Something my company has been struggling with for years has been how much detail is enough for project reporting.  This has been even more complicated by the founding of our PMO.  Here’s a few of the issues you run into when the business folks look too deep into the project details:

  • Reporting overhead:  the deeper you look, the more effort is put into telling others what’s going on by the managers who are supposed to be spending time getting things done.  If you pull away too much of their time, the project actually starts to fall behind- because you so busy looking at it that you monitor it to death.  At some point, you have to trust the project workers to handle the details that they gloss over in meetings.
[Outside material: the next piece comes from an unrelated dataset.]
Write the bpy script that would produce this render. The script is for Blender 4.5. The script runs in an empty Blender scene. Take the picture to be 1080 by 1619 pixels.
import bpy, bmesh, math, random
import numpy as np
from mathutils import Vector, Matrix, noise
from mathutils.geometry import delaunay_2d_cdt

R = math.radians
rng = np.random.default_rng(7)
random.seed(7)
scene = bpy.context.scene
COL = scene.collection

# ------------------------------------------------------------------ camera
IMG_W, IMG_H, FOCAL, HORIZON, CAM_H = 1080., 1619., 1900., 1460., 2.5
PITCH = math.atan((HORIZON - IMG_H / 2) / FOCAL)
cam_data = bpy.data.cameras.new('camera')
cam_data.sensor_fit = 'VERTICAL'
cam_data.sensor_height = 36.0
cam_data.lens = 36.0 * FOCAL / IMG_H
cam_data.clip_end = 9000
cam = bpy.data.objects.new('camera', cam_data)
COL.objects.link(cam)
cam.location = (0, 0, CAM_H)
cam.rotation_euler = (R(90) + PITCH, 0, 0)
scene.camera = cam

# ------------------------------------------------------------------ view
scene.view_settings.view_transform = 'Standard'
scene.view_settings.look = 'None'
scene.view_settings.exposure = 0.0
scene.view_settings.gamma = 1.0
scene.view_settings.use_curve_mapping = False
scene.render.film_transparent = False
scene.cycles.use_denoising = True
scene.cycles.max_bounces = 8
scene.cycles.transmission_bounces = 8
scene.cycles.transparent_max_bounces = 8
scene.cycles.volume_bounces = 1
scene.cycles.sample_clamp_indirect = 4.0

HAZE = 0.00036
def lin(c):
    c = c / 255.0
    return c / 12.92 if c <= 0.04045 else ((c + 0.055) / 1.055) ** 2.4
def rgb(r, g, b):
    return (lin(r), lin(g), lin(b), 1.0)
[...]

  • Knowledge transfer overhead:  this goes in part with reporting overhead.  The deeper a detail you look at, the more explanation goes along with it.  This is especially true in the IT world.  Some tasks and problems require a very in-depth technical knowledge to understand.  The deeper you look into them, the more background information and technical detail that has to go along with it.  All of that communication overhead pulls people away from the real work.  They are talking about doing rather than doing.
  • Executive attention syndrome:  if the reporting goes deep enough down the rabbit hole on every project, your company’s leaders soon find themselves spending all their time drinking from the information firehose and not enough time actually leading.
Of course, I’m not advocating lack of communication as an answer.  Projects need to be monitored.  Executives need to be informed to make decisions.  Sharing of knowledge is good for people and helps develop both your employees and, more importantly, trust among your employees in each others’ skills.  The rub is in finding the right balance.
Here are a few things you can do as reality checks for your projects:
  • If one of your projects seems to be having more status meetings, reports, or level of detail than the other successful projects, be suspicious.  Do you need the level of monitoring you have in place?
  • If you are regularly breaking off into explanations of technology in your status meetings, you may be looking too hard.  Status meetings should be making sure you are in the right track.  Knowledge transfers are part of the natural workflow of requirements gathering and design.
  • If your managers driving your projects are, consistently among the team, struggling with getting assignments to their teams, updates back from their teams, etc, you might have a problem.  The process of delegating and receiving feedback is a small part of the overall job- if they don’t have time for that, something is amiss- and it could be your project.
What other problems do people see as a result of this?  How are folks dealing with it?  What warning signs do you see?